The danger of current US policy towards Chinese steel is that damaging tariffs will be imposed. Many observers describe such a policy as the nuclear option because the ability of other countries to impose harmful tariffs on US goods will be just as strong. Troublingly, tariffs would do little to solve the actual problem of dumping on the international market. A policy with many similarities was attempted in 2002 but resulted in a public climb down by the then President Bush after severe job losses were incurred. Tariffs are not likely to produce the result some inside the White House believe will happen.

For the United States to make good progress on the problem of Chinese steel, the President must make concessions in other areas of the economy. Beijing has long been frustrated by the ban on sales of advanced technology to China. Slackening rules here would help the mood in China and make imposing changes on the steel industry much more politically palatable. A retreat in some areas of policy will at least prove the US is serious about avoiding tariffs. This is important because the best means to solve the US trade deficit is through increasing exports rather than closing markets to foreign competition.

An international approach is much more likely to succeed than the current policy alongside threats of tariffs. Much support around the world exists for concerted action against the Chinese steel industry, and the US is less likely to succeed by going it alone. Governments all over the developed world are under heaping pressure to do something about the problem. The US is in the position to unite them and become the de facto leader of a group of nations opposed to Chinese policy. Without that, Beijing will likely always be in a position of strength. Imposing tariffs, therefore, does not stand out as a suitable policy.
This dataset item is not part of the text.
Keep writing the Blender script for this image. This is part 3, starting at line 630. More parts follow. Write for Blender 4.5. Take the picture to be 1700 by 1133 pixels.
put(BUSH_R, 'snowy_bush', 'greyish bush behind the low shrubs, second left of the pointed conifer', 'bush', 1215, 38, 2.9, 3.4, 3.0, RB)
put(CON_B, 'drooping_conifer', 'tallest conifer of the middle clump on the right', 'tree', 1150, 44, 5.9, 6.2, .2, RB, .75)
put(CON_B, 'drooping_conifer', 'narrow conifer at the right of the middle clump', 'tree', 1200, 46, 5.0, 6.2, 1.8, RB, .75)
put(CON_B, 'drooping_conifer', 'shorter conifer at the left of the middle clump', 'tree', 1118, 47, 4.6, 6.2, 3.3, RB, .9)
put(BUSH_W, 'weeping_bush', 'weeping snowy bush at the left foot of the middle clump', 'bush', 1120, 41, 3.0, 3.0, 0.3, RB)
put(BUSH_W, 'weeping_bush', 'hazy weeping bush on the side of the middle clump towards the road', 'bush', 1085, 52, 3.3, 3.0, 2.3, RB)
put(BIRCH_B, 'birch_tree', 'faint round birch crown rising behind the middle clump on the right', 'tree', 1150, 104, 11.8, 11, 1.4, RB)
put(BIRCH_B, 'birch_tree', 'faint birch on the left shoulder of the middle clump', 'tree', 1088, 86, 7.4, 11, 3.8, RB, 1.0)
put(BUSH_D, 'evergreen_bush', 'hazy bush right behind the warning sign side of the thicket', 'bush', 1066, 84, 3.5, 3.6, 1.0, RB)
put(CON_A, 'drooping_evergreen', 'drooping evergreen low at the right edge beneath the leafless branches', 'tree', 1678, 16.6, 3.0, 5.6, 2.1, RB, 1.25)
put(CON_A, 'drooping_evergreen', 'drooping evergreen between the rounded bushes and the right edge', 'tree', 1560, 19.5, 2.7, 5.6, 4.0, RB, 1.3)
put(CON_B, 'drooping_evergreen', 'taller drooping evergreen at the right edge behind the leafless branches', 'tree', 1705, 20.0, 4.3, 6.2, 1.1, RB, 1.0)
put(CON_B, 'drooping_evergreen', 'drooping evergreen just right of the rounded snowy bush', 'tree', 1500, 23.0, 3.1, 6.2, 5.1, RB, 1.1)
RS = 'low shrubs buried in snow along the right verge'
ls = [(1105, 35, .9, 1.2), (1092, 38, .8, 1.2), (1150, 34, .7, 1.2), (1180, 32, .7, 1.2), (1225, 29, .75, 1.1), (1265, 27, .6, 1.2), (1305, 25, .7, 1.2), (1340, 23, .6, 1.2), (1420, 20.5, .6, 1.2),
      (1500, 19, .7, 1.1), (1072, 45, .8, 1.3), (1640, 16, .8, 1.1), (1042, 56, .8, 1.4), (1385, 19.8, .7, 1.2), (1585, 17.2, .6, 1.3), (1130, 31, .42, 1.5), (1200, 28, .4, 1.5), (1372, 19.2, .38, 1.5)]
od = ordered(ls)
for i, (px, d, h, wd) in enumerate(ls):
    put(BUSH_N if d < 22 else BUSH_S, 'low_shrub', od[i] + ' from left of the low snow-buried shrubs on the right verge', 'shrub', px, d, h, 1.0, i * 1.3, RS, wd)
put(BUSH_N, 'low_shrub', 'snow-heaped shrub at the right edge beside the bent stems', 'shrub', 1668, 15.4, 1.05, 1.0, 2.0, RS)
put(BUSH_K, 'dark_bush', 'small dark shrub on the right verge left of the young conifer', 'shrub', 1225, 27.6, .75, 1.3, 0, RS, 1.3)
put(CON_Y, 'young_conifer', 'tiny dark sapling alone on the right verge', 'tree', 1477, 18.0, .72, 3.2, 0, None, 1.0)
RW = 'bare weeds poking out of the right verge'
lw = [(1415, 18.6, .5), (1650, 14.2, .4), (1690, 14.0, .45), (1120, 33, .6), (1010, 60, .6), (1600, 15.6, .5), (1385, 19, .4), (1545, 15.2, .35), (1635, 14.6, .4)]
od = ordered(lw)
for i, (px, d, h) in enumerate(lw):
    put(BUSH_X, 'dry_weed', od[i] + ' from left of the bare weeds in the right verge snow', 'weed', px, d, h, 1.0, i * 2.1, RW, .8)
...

Historically, those economies which have been subject to protectionist measures fail to innovate. If the US steel industry was granted a greater degree of protection than it enjoys at present, there is a very real danger that innovation will fail to be the priority it should be. New developments in steel manufacturing are greatly reducing the energy requirements and improving quality. Failing to embrace innovation because the competition has been reduced will ensure the US falls behind; something which is unacceptable in what is a very difficult industry.